**WORK INSTRUCTIONS:** Please quote the material exactly, every line of it.

**DATA SECTION:**
_ _ _ _ _
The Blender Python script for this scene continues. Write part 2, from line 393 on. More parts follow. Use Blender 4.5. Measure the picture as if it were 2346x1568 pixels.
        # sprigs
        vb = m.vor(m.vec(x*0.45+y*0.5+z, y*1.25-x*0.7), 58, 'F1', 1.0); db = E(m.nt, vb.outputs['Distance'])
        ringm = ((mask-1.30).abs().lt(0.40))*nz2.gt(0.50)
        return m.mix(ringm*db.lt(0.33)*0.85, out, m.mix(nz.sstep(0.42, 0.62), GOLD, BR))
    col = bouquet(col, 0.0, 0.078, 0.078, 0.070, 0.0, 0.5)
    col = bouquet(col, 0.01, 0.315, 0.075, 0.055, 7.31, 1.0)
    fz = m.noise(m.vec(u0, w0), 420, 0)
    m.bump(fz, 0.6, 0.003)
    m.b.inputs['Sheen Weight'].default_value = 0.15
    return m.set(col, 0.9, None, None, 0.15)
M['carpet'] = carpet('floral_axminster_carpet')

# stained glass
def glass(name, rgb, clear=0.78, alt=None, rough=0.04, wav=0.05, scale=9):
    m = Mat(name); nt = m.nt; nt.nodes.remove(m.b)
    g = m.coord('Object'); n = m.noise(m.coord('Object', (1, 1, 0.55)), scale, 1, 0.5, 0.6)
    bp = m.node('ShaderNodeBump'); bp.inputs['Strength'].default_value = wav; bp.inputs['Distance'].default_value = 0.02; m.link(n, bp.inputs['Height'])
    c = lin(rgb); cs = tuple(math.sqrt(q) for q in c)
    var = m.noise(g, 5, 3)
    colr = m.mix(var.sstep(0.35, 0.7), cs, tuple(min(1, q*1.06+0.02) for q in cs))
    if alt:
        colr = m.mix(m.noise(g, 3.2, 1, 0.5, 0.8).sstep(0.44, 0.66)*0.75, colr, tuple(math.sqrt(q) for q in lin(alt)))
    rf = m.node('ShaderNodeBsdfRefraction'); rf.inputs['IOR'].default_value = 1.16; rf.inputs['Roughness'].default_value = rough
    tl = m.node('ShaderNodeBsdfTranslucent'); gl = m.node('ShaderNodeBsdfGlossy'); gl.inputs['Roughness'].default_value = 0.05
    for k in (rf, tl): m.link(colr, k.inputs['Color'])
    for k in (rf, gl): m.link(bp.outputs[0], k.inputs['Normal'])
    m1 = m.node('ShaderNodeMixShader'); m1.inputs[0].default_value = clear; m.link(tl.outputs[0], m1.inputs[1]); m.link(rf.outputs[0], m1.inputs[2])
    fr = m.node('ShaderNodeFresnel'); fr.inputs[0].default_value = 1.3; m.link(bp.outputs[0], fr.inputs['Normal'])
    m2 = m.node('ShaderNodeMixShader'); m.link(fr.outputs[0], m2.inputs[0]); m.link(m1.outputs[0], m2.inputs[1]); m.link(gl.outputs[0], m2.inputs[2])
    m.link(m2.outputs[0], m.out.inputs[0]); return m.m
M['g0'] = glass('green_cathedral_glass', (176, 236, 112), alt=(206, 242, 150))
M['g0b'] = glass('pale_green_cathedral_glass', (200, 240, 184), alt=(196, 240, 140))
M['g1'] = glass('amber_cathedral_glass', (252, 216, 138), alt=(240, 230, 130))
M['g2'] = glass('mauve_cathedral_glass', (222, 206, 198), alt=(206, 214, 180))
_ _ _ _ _
**RESULT FOR THIS TASK:**
The Blender Python script for this scene continues. Write part 2, from line 393 on. More parts follow. Use Blender 4.5. Measure the picture as if it were 2346x1568 pixels.
        # sprigs
        vb = m.vor(m.vec(x*0.45+y*0.5+z, y*1.25-x*0.7), 58, 'F1', 1.0); db = E(m.nt, vb.outputs['Distance'])
        ringm = ((mask-1.30).abs().lt(0.40))*nz2.gt(0.50)
        return m.mix(ringm*db.lt(0.33)*0.85, out, m.mix(nz.sstep(0.42, 0.62), GOLD, BR))
    col = bouquet(col, 0.0, 0.078, 0.078, 0.070, 0.0, 0.5)
    col = bouquet(col, 0.01, 0.315, 0.075, 0.055, 7.31, 1.0)
    fz = m.noise(m.vec(u0, w0), 420, 0)
    m.bump(fz, 0.6, 0.003)
    m.b.inputs['Sheen Weight'].default_value = 0.15
    return m.set(col, 0.9, None, None, 0.15)
M['carpet'] = carpet('floral_axminster_carpet')

# stained glass
def glass(name, rgb, clear=0.78, alt=None, rough=0.04, wav=0.05, scale=9):
    m = Mat(name); nt = m.nt; nt.nodes.remove(m.b)
    g = m.coord('Object'); n = m.noise(m.coord('Object', (1, 1, 0.55)), scale, 1, 0.5, 0.6)
    bp = m.node('ShaderNodeBump'); bp.inputs['Strength'].default_value = wav; bp.inputs['Distance'].default_value = 0.02; m.link(n, bp.inputs['Height'])
    c = lin(rgb); cs = tuple(math.sqrt(q) for q in c)
    var = m.noise(g, 5, 3)
    colr = m.mix(var.sstep(0.35, 0.7), cs, tuple(min(1, q*1.06+0.02) for q in cs))
    if alt:
        colr = m.mix(m.noise(g, 3.2, 1, 0.5, 0.8).sstep(0.44, 0.66)*0.75, colr, tuple(math.sqrt(q) for q in lin(alt)))
    rf = m.node('ShaderNodeBsdfRefraction'); rf.inputs['IOR'].default_value = 1.16; rf.inputs['Roughness'].default_value = rough
    tl = m.node('ShaderNodeBsdfTranslucent'); gl = m.node('ShaderNodeBsdfGlossy'); gl.inputs['Roughness'].default_value = 0.05
    for k in (rf, tl): m.link(colr, k.inputs['Color'])
    for k in (rf, gl): m.link(bp.outputs[0], k.inputs['Normal'])
    m1 = m.node('ShaderNodeMixShader'); m1.inputs[0].default_value = clear; m.link(tl.outputs[0], m1.inputs[1]); m.link(rf.outputs[0], m1.inputs[2])
    fr = m.node('ShaderNodeFresnel'); fr.inputs[0].default_value = 1.3; m.link(bp.outputs[0], fr.inputs['Normal'])
    m2 = m.node('ShaderNodeMixShader'); m.link(fr.outputs[0], m2.inputs[0]); m.link(m1.outputs[0], m2.inputs[1]); m.link(gl.outputs[0], m2.inputs[2])
    m.link(m2.outputs[0], m.out.inputs[0]); return m.m
M['g0'] = glass('green_cathedral_glass', (176, 236, 112), alt=(206, 242, 150))
M['g0b'] = glass('pale_green_cathedral_glass', (200, 240, 184), alt=(196, 240, 140))
M['g1'] = glass('amber_cathedral_glass', (252, 216, 138), alt=(240, 230, 130))
M['g2'] = glass('mauve_cathedral_glass', (222, 206, 198), alt=(206, 214, 180))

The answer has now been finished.